With the ability to detect 10-100 times more fast radio bursts than all other telescopes combined, CHIME has had a radical impact on FRB science. The telescope has allowed scientists to observe the vanishingly brief bursts with exquisite time resolution. CHIME’s limitation, however, has been its inability to identify with any precision where the FRBs were coming from. The outriggers will enable this radical leap.
"It’s amazing how crowded the Universe is,” said Dr. Mark Halpern, a professor in UBC’s Department of Physics and Astronomy and member of the CHIME team. “In every patch of the sky the size of the Moon there are more than a million galaxies!

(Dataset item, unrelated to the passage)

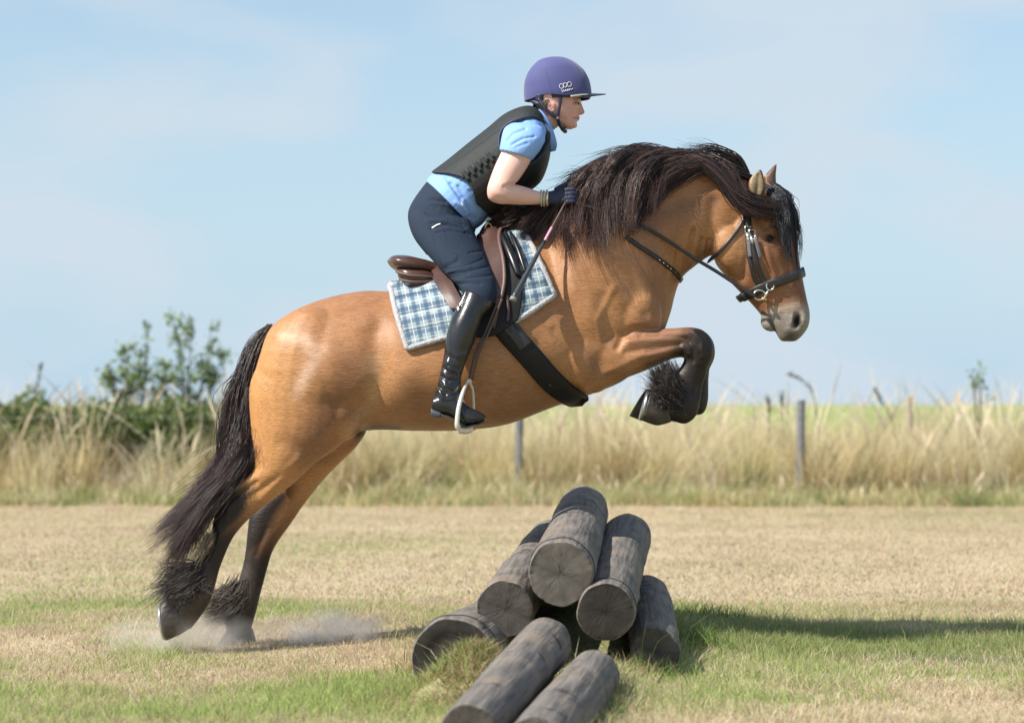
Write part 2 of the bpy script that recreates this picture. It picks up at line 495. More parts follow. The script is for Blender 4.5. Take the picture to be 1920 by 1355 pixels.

With these new telescopes, we will be able to tie each burst to a part of a single galaxy, learn the distance to it and the type of place these bursts occur. This will be transformative."
By pinpointing FRBs, the new telescopes will allow scientists to zoom in on the environments within galaxies from which the bursts originate and, in so doing, narrow down the possible explanations for their existence.
“The CHIME telescope can currently locate the position of a fast radio burst to a patch of sky equivalent to the size of the full Moon. With the addition of the three new outrigger telescopes, this patch of sky can be reduced to the size of a quarter held at roughly 40 km,” explained Patrick Boyle, senior project manager for the CHIME/FRB Outriggers project and senior academic associate in the Department of Physics at McGill University.
The outrigger telescopes are smaller versions of the original set to be built in three locations across North America. One of the outrigger sites is near Princeton, British Columbia, on land kindly leased to CHIME by HML Mining Ltd., where construction of the new telescope’s reflector has already been completed.
The other two are the Green Bank Observatory in West Virginia and the Hat Creek Radio Observatory in California.
“By recording the same type of data at all the outrigger stations as at CHIME, we can determine how much earlier or later an FRB arrives at the outriggers and work out where the source must be on the sky,” said Dr. Ingrid Stairs, a member of the CHIME team and an astrophysicist at UBC.
The CHIME/FRB Outriggers project is a collaboration between several Canadian and international institutes, including UBC, McGill University, the University of Toronto, West Virginia University and the Massachusetts Institute of Technology. Also partnering on the project is the Perimeter Institute for Theoretical Physics, the National Research Council of Canada, the National Radio Astronomy Observatory, and the Green Bank Observatory.
The outrigger project has received funding from the National Science Foundation for the electronics as well as salaries for faculty, postdocs and graduate students located in the United States.